The government’s housing policy has been a key focus, with Labour promising to build 1.5 million homes in England over the next five years. It has also pledged to reform the planning process, unlock parts of the green belt for development, and reintroduce mandatory housing targets for local councils. These measures are designed to address the ongoing housing crisis by increasing the supply of affordable and high-quality homes.

David Thomas welcomed the government’s proposed reforms, stating that changes to the planning system would be crucial in boosting housebuilding, driving economic growth, and addressing the chronic under-supply of sustainable homes in the UK. However, Barratt’s results highlight the critical impact that mortgage rates have on the company’s output. As borrowing costs rise, fewer people are purchasing homes, which in turn reduces the number of homes the company chooses to build.

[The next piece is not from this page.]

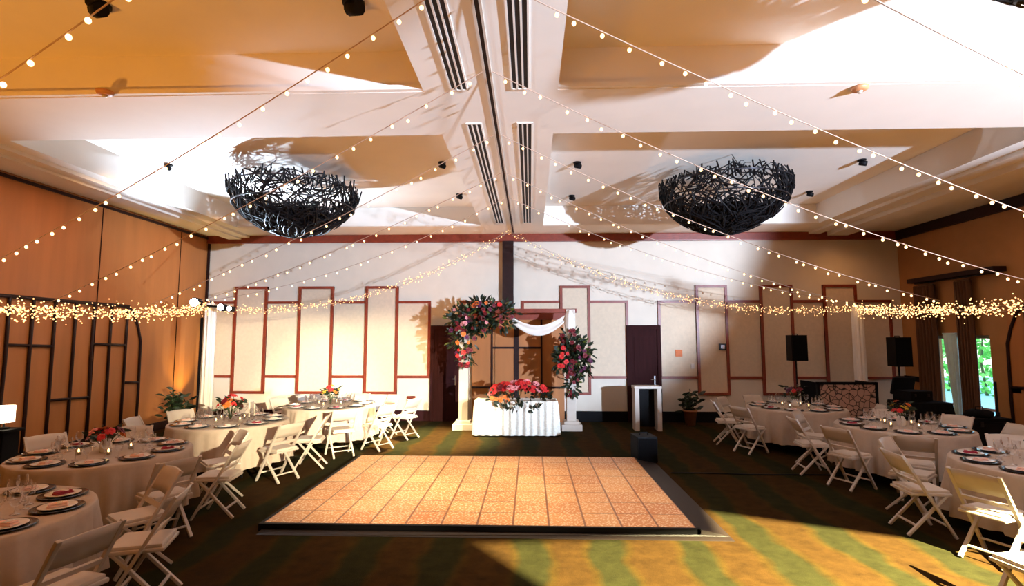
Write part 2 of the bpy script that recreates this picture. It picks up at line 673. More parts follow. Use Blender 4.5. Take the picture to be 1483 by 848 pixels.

The company’s financial performance underscores the broader challenges facing the UK housing market. With high interest rates making mortgages less affordable, the demand for new homes has decreased. Barratt, like other housebuilders, has had to adjust its operations accordingly, leading to fewer homes being built. Aarin Chiekrie, an equity analyst at Hargreaves Lansdown, described Barratt’s latest results as “a painful read for investors,” noting that while the figures were in line with market expectations, they still reflect a difficult period for the company. He pointed out that fewer homes sold at lower prices meant reduced cash flow, compounding the company’s difficulties.

Chiekrie also noted that while there is hope that the new government’s reforms to planning regulations could address some of the barriers hindering housebuilders, a further easing of mortgage rates would be essential for any significant uptick in building activity. Without more affordable borrowing options, the market for new homes is likely to remain subdued.

In addition to its challenges with housing demand and costs, Barratt has also had to set aside significant funds to address safety issues in its existing buildings. The company has been conducting an ongoing review of its properties in the wake of the Grenfell Tower fire, particularly concerning removing unsafe cladding. So far, Barratt has assessed 53% of its buildings and revised its estimate for the total cost of cladding removal. The company now expects to spend £628 million on fixing these buildings, a substantial increase from the £536 million estimated the previous year. Looking ahead, Barratt is also pursuing a major acquisition of fellow housebuilder Redrow. The deal is still awaiting approval from the Competition and Markets Authority (CMA). If approved, it would further consolidate Barratt’s position in the UK housing market.